Thursday 12 May 2016

What lessons can forex traders learn from Murphy’s Law - demo of forex trading

What lessons can forex traders learn from Murphy’s Law ~ demo of forex trading




If anything can go wrong -it will. That is the summation of Murphy’s Law. That phrase has an important significance on our bearing as forex traders whether pros or amateurs. Applied to the forex market, it simply means that we can never completely insulate our open positions from possible losses no matter how perfect our trading strategy might seem to be. Our relationship with the forex market is never a match made in heaven and many a times we will suffer heart breaks.
The forex market has a fickle organ that mutates on every blink. It is a liquid affair that can only be controlled to a certain degree but never tamed with an assuring finality. A perfect formulation of a trading strategy might be nothing but a deceptive display. Murphy’s Law should therefore be incorporated into our trading of forex as a reminder that we should never risk more than what we are comfortable of losing. This is the general rule of thumb and must be observed no matter the certainty we hold on the direction that a particular trade set up will take.
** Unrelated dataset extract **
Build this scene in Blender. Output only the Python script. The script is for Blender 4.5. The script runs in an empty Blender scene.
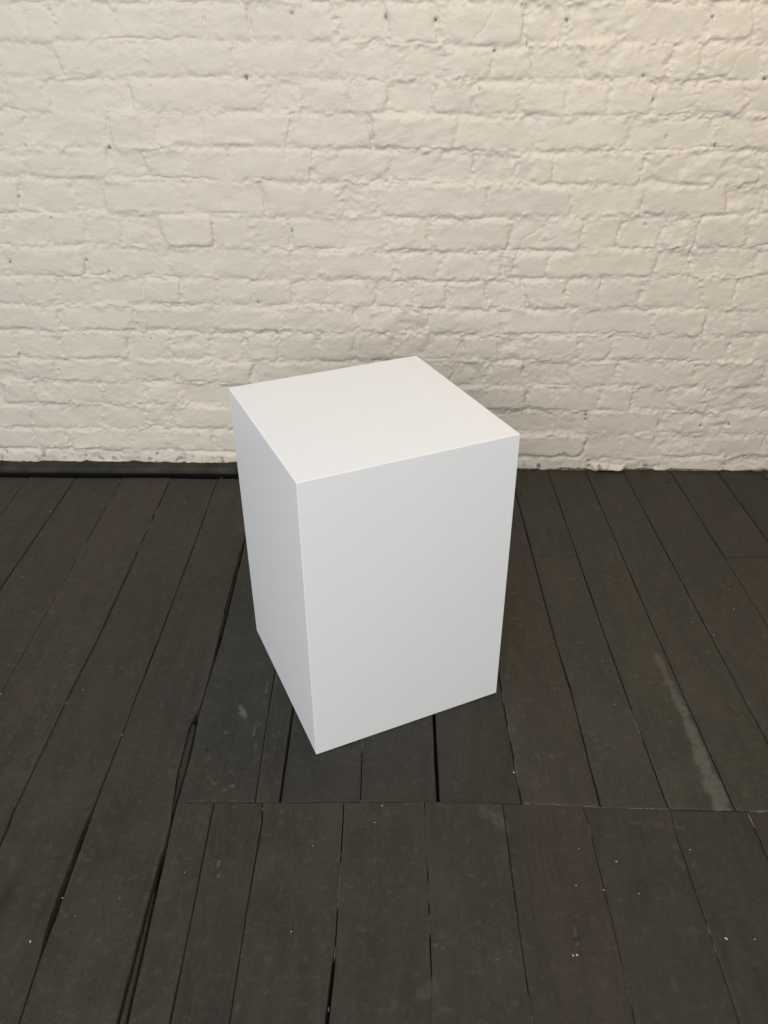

Learn to gear up for the vicissitudes of the forex market’s treachery. No one has mustered the forex terrain to a level that they will never suffer a losing trade. There is therefore no justification for risking more than you should per trade. If you are comfortable with risking $100 per trade then that should be the case for every set up no matter your degree of certainty. We can never be sure enough and the credibility of a trade set up can only be confirmed upon achieving a losing or winning trade
What is to go wrong will ultimately go wrong. Therefore always use a stop loss. A bullish market might seem destined to greater ascendancy but it might just spiral down at any moment and wipe away all the profits already made. The stop loss ensures that the bunks of your portfolio are not broken no matter how hard you are hit by the tides of a downward spiral. In forex, stop loss is a safety measure that limits the damage if a trade goes against us.
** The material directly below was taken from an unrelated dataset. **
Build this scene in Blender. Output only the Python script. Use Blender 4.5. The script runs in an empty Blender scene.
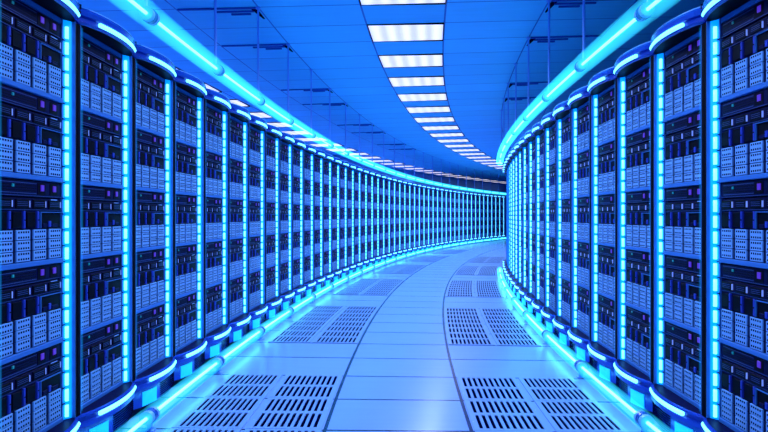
import bpy, math
from mathutils import Vector

# ---------------------------------------------------------------- measures
S = 2.05                       # metres per rack height
CX, CY = 26.823 * S, 1.034 * S  # centre of the curved hall
RI, RO = 26.026, 27.593        # front of the right and the left rack row (rack heights)
DT, T0 = 0.01117, 0.0036        # one rack, in radians; angle of the first seam
TP = 0.0004                    # phase of the ceiling panels and tube lights
ZF = 0.615                     # eye height above the floor (rack heights)
ZC = 1.04                      # ceiling above the eye
F_PX = 580.0

sc = bpy.context.scene
COL = sc.collection

# ---------------------------------------------------------------- camera
cam_d = bpy.data.cameras.new('camera')
cam = bpy.data.objects.new('camera', cam_d)
COL.objects.link(cam)
cam.location = (0, 0, ZF * S)
cam.rotation_euler = (math.radians(90), 0, 0)
cam_d.sensor_width = 36
cam_d.lens = F_PX / 768 * 36
cam_d.clip_start = 0.05
cam_d.clip_end = 300
sc.camera = cam

# ---------------------------------------------------------------- world, exposure
world = bpy.data.worlds.new('world')
sc.world = world
world.use_nodes = True
bg = world.node_tree.nodes['Background']
bg.inputs[0].default_value = (0.01, 0.10, 0.9, 1)
bg.inputs[1].default_value = 0.25
sc.view_settings.view_transform = 'Standard'
sc.view_settings.look = 'None'
sc.view_settings.gamma = 1
sc.view_settings.exposure = 0.0
sc.view_settings.use_curve_mapping = False
try:
    sc.cycles.use_denoising = True
    sc.cycles.max_bounces = 8
    sc.cycles.diffuse_bounces = 4
    sc.cycles.glossy_bounces = 4
    sc.cycles.transparent_max_bounces = 48
    sc.cycles.volume_bounces = 0
    sc.cycles.sample_clamp_indirect = 6
    sc.cycles.caustics_reflective = False
except Exception:
    pass


def P(r, th, z=0.0):
    """point at radius r (rack heights), angle th, height z above the floor (rack heights) -> metres"""
    return Vector((CX - r * S * math.cos(th), CY + r * S * math.sin(th), z * S))


# unseen cool spots added under the light panels to brighten the hall
for k in range(-1, 20):
    th = TP + DT * (2 * k + 1.5)
    ld = bpy.data.lights.new('panel_fill_spot', 'SPOT')
    ld.energy = 215
    ld.color = (0.5, 0.62, 1.0)
    ld.spot_size = math.radians(150)
    ld.spot_blend = 1.0
    ld.shadow_soft_size = 0.0
    lo = bpy.data.objects.new('panel_fill_spot', ld)
    COL.objects.link(lo)
    lo.location = P(26.78, th, ZF + ZC - 0.03)
    l2 = bpy.data.objects.new('panel_fill_spot', ld)
    COL.objects.link(l2)
    l2.location = P(28.65, th, ZF + ZC - 0.03)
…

Do not wait for the exact top or bottom of any trade. Be satisfied with the attainment of your preferred risk reward ratio. Quit when the circumstances are in your favour. Waiting to attain more than you bargained for is a show of greed and a reflection of your ignorance to the uncertainty associated with the forex market. Plan your exit before the entry. Waiting for the exact top or bottom betrays a lack of strategy and a failure to appreciate the fact that anything can go wrong at any moment.
Anything that can go wrong will go wrong so there is no need of opening more than one position for a single trade. You will end up losing on two fronts from which you might never recover. Do not bet on two positions because all the hype of a racing market is just a mere passing wind. The forex market is a moving stream that erodes our reality by paying little attention to our desires. Treat the markets with contempt by trading only one position. Do not feed it more than it deserves for it has a bad habit of biting the hand that feeds it.
Conclusively, be wary of trading without a stop loss, risking more than you should and waiting for the exact top or bottom of a trade set up. You can never bet on the market’s certainty. All conditions may seem appropriate or conducive to make money, but that is only at that moment. Remember, if anything can go wrong -it will.